JERUSALEM -- An Arab attacker armed with a gun and a knife opened fire in a southern Israel bus station Sunday, police said, killing an Israeli soldier and wounding 10 people in one of the boldest attacks yet in a monthlong wave of violence. The attack came as Israel tightened security around the country, highlighted by the construction of a barrier separating Jewish and Arab neighborhoods in east Jerusalem. In Sunday night's attack, police said the Arab assailant entered the central bus station in the southern city of Beersheba and began shooting and stabbing people.

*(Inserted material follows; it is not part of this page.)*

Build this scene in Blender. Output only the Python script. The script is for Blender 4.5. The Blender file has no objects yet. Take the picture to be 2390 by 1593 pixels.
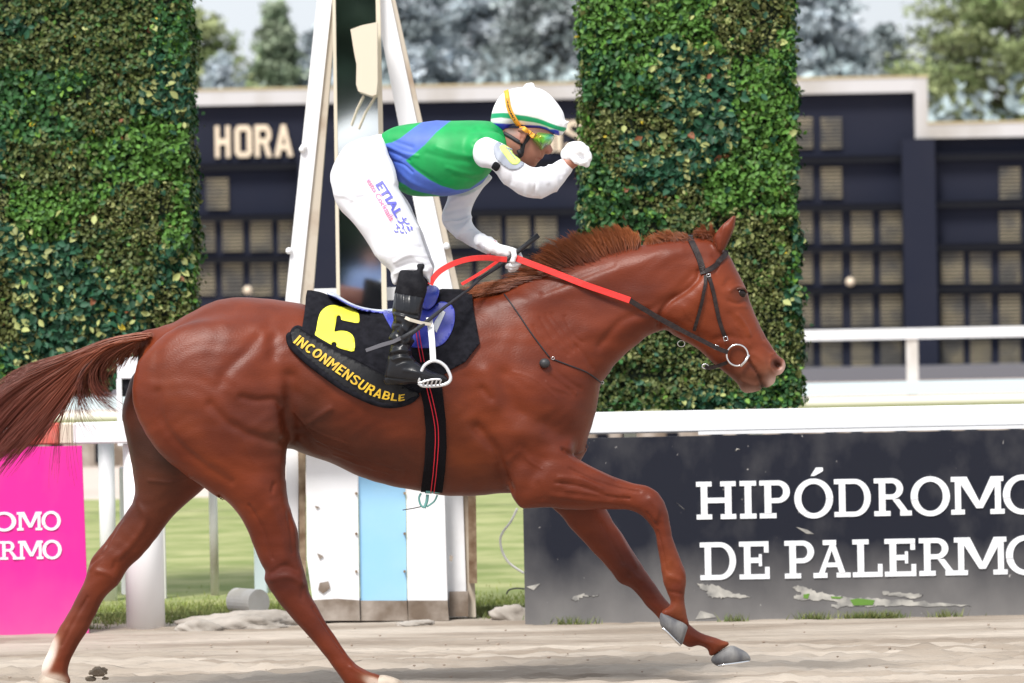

They said an Israeli soldier was killed, five police were slightly wounded, and five civilians were wounded to varying degrees.
WASHINGTON -- The chairman of the panel investigating the deadly 2012 Benghazi attacks said Sunday new information reveals a "total disconnect" between the security needs of U.S. personnel on the ground and the political priorities of Hillary Rodham Clinton's State Department staff in Washington. Rep. Trey Gowdy, R-S.C., described emails from Ambassador Chris Stevens to the State Department requesting more security almost from the moment he arrived in Libya. The request virtually crossed paths with one Clinton's staff sent to Stevens, asking the new ambassador to read and respond to an email from a Clinton confidant, according to Gowdy. At another point, Clinton aide Victoria Nuland asked Stevens for advice on "public messaging" on the increasingly dangerous situation in the region, Gowdy said. "He didn't need help with (public relations), and he was asking for more security," Gowdy said on CBS' "Face the Nation." Gowdy refused to release the emails on Sunday.
OPATOVAC, Croatia -- Tension was building among thousands of migrants as they remained stranded in fog and cold weather in the Balkans on Sunday in their quest to reach a better life in Western Europe, a day after Hungary closed its border with Croatia and the flow of people was redirected to a much slower route via Slovenia. Tiny Slovenia has said it will take in only 2,500 people a day, stalling the movement of people as they fled their countries in the Middle East, Asia and Africa. On Saturday, more than 6,000 people reached Croatia, but most of them were stuck in the country as well as in neighboring Serbia on Sunday -- and thousands kept arriving.